It's pretty much ever other day since I became a librarian that I hear, "It's been so long since I've been to the library."
And since computers have existed since before I went to library school, it's been every other other day that I've heard, "I've never used a computer."
And by next year I'll need to find new days to squeeze in for all the times I'll hear, "This fucking iPad can suck my dick."
So it seems like forever that libraries have been making people feel stupid or guilty or unsuccessful or lazy. We're constantly changing to add new technologies to make our patrons feel like shit.
Remember that many of your patrons learned to use the library by borrowing printed books. And that technology didn't change very much from year to year. Except the collection changed. New books arrived and found homes on the shelves next to the older books. So there was an actual, tangible history on the shelves. One could hold an old book that was once enjoyed in childhood in one hand right along with the latest bestseller in the other. And it inspired reflection, reflection on the years that have passed, on life, marriage, children, work, health, death. And all that reflection sucks.
People don't want to remember their lives. Or rather, they want to remember but only when they are guaranteed to not remember the next morning. And that's why we drink. To remember how much our lives suck and how much promise was wasted but to be able to forget it all tomorrow.
That's why shopping is awesome. Everything is new. You don't have to compare your life to some old diet book you tried to apply to your live 15 years ago that didn't work. Or to remember how much you loved reading Dean Koontz and how you met someone else who loved Koontz but then that person turned out to be such an asshole. Everything is wonderful in the Macy's Juniors department.
But libraries always remind you that you don't know shit. If you read books and love them, the next the books will be stamped on gold foil that you read by rubbing them against your teeth. Or worse, the books will require some special hardware to read and some overly complicated process for getting them out of the sky and onto the device. A process that makes you lose control of your bowels, just a little.
So let me apologize to all the library users who just want things to be the way they were way back when they first visited the library. I'm sorry. From all the libraries everywhere, I'm deeply sorry.

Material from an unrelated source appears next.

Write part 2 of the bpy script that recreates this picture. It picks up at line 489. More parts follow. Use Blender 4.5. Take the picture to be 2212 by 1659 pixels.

Libraries keep changing. But yet we keep all the old stuff to keep you off balance and fuck up your day. Just when you got used to borrowing The Sound of Music on VHS, we dumped that copy and bought it on DVD. And now that you've learned to love your DVD player, we're switching to blu-ray. And next April we're going full streaming HD video. Won't that just make you lose your shit?
But it's not our fault.
Your one bit of satisfaction should come from knowing that all the smug assholes stroking and caressing their iPads now will be the old codgers later when the idea of manipulating a device with one's hands will seem prehistoric because all the world's data will just shoot out from our asses.